What was happening is that the big corporations work just like the government does. They operate on a concept called a fiscal year. All budgets run for one fiscal year (usually October to October.) At the end of the fiscal year, the Chief Financial Officer and his accountants figure out where they can slash budgets so they can put money elsewhere. 

So, if individual departments have not maxed out their budgets, their budget gets smaller. To prevent this, departments will review their own budgets before the end of the fiscal year and figure out how to spend all the money they saved over the course of the year (and usually a little more.) A good for instance would be throwing away $90,000 worth of perfectly good tools. 

Another ‘recycling’ tale worth the telling is the story of my friend Sam.
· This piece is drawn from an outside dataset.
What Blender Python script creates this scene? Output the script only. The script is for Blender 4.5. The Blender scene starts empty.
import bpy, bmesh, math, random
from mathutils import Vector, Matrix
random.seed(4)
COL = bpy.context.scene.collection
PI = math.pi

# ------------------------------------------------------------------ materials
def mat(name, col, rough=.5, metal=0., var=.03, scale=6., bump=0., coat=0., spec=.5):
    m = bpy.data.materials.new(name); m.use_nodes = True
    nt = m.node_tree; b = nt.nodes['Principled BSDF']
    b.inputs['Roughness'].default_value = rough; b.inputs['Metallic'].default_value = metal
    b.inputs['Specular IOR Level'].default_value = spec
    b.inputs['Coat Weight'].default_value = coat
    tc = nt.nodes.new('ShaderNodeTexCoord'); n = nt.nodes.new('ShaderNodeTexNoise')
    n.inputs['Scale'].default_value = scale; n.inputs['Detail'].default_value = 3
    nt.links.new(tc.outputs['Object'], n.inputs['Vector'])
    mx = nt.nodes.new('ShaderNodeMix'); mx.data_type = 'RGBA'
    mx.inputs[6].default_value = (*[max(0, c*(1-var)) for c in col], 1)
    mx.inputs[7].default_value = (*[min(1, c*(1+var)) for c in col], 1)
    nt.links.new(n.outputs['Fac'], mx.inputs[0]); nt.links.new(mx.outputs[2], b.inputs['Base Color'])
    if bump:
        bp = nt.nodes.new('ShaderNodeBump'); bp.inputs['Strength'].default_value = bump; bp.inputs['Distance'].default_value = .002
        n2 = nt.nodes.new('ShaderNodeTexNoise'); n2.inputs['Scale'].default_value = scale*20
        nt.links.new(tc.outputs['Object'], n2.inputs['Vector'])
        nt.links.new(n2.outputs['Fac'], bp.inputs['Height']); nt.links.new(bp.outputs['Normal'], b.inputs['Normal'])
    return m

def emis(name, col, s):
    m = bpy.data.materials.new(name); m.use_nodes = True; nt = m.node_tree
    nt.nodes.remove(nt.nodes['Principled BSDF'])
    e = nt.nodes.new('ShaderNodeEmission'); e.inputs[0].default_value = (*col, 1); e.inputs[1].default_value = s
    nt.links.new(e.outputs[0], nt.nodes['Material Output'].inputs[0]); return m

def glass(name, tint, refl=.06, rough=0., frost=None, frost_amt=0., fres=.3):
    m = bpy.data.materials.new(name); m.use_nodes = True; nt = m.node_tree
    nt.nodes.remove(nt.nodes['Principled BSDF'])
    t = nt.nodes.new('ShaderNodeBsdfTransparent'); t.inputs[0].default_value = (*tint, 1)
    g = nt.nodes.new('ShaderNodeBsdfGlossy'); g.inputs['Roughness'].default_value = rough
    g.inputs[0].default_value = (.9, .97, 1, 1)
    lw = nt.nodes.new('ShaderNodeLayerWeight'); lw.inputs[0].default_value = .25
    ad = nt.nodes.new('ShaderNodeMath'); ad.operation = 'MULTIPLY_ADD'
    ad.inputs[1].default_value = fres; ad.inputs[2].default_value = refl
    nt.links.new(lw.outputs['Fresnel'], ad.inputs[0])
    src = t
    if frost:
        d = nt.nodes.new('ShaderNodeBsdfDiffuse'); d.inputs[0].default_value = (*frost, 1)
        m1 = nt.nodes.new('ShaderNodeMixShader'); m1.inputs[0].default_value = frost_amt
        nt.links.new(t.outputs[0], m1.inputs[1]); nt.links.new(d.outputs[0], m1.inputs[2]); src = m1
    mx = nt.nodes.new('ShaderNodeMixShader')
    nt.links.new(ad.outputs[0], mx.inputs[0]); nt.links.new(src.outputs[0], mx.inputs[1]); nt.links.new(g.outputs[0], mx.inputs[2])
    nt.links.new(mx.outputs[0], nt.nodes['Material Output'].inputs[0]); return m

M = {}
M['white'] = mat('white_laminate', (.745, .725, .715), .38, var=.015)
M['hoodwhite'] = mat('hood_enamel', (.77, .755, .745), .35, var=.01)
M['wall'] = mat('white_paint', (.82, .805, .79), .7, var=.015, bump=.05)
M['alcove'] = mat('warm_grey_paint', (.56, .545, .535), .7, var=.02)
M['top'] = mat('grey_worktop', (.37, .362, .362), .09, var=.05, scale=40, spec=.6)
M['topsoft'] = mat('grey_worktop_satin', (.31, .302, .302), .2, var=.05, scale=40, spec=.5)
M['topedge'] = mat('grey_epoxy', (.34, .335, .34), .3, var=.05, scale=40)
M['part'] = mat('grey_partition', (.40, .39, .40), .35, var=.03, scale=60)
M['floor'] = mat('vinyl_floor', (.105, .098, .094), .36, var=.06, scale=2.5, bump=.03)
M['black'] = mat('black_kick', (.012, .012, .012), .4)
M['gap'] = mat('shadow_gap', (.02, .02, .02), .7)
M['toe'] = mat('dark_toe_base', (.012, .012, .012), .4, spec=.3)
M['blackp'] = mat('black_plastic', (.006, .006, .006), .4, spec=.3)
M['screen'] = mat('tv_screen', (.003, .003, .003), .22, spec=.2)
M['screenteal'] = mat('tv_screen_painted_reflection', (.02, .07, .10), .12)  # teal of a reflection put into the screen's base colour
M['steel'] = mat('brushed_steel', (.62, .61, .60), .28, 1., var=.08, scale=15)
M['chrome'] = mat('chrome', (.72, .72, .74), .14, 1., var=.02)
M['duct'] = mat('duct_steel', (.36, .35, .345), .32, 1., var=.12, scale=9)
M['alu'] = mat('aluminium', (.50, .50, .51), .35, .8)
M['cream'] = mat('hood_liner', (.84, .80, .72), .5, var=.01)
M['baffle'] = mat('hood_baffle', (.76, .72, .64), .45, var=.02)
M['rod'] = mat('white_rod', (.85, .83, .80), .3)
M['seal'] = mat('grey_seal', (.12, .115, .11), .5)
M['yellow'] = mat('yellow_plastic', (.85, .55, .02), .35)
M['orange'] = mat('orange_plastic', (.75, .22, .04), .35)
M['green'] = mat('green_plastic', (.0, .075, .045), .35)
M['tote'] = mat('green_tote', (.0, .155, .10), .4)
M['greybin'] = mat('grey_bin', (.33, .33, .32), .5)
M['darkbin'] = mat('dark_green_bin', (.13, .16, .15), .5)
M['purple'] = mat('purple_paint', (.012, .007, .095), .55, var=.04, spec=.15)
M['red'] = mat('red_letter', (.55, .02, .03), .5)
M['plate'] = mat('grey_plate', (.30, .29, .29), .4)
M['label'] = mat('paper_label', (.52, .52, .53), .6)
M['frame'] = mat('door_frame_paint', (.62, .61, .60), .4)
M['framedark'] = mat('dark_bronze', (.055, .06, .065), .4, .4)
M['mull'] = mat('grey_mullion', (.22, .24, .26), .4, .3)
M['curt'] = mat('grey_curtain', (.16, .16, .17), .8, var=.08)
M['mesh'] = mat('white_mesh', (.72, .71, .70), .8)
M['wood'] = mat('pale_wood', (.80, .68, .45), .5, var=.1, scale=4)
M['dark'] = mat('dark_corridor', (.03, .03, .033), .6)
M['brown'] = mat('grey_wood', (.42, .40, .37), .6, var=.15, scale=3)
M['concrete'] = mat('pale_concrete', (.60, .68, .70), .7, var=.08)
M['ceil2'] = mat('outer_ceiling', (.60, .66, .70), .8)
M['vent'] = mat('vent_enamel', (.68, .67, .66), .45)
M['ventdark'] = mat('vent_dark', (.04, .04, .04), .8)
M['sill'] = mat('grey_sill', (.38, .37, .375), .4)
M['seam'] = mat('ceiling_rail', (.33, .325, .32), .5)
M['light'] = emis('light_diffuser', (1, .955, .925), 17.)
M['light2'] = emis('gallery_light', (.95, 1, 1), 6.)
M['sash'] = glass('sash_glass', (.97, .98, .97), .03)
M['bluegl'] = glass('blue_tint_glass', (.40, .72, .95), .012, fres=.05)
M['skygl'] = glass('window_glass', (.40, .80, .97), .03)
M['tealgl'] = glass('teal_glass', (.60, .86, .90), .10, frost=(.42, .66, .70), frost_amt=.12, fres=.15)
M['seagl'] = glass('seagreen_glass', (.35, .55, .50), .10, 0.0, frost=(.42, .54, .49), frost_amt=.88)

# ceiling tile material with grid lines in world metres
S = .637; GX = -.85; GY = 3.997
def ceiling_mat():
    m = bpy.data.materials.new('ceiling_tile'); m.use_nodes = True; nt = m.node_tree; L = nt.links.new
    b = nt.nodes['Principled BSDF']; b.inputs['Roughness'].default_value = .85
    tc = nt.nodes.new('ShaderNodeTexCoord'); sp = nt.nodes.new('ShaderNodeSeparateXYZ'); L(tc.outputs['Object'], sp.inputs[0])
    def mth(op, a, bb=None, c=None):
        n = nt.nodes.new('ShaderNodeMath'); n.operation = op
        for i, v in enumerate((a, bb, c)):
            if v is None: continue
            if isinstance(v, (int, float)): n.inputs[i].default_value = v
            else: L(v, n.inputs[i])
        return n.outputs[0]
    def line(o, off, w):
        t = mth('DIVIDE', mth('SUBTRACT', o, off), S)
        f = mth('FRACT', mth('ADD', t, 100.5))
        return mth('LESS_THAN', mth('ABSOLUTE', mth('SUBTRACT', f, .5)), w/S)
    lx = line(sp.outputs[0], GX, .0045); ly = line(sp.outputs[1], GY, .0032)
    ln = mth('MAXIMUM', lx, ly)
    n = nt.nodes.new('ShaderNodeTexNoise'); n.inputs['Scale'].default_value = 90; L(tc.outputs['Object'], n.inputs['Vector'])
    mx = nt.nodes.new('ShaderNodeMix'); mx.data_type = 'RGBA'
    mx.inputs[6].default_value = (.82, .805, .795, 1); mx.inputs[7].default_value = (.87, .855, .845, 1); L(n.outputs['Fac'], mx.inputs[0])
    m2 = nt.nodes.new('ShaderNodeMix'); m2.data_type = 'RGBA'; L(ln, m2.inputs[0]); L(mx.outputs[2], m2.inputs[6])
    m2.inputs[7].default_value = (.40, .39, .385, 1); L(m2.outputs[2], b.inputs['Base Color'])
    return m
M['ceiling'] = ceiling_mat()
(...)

Sam is a rug dealer from Chechnya who moved to America about forty years ago. He moved into a cheap tenement apartment in Los Angeles and got a labor job. The building he was living in was condemned not long after he moved in but because so many poor people were living there the city allowed that those there could stay for a period of five years but no new tenants would be accepted. This left a lot of apartments empty over time. 

Sam had noticed that people in America threw out all kinds of useful things and began picking stuff up on the way home from work each morning. Soon his apartment was full and he asked the manager if he 
could store things in some of the empty ones. The manager didn’t seem to mind and so over the next few years Sam filled up most of the empty apartments with just about everything you can imagine. 

At the end of the five years, the city took action to evict the last 15 residents, giving them one month to leave. Sam ran his own publicity campaign with the newspapers and television stations saying that he 
and the rest of the evicted had lived there for years and had no place to put all of their ‘valuable antiques’ and ‘ancient family heirlooms.’ He further complained about a city ordinance that forbids garage sales on the street in front of the building. He really worked the angle of evicted senior citizens and immigrants. 

After lots of pressure from the public who read of the problem in their newspapers and saw stories about it on their local news, the city granted a special permit allowing the citizens of the building to 
have a special garage sale to sell off their valuables. 

Sam tells me that for two days he and the other residents nearly continuously carried his accumulated trash downstairs and for ridiculously high prices sold it to the predators that were hoping to prey on the misfortune of these poor people. 

It was a three-day permit and at the end of the second day Sam had nearly $200,000 in cash. He got spooked and left the rest of everything to the other residents. 

He flew to the Caucus Mountains and bought a huge inventory of beautiful rugs and then returned to America where hebought a small ranch and an RV with his legitimate profits. He still sells the rugs and he still picks through the garbage despite being a millionaire.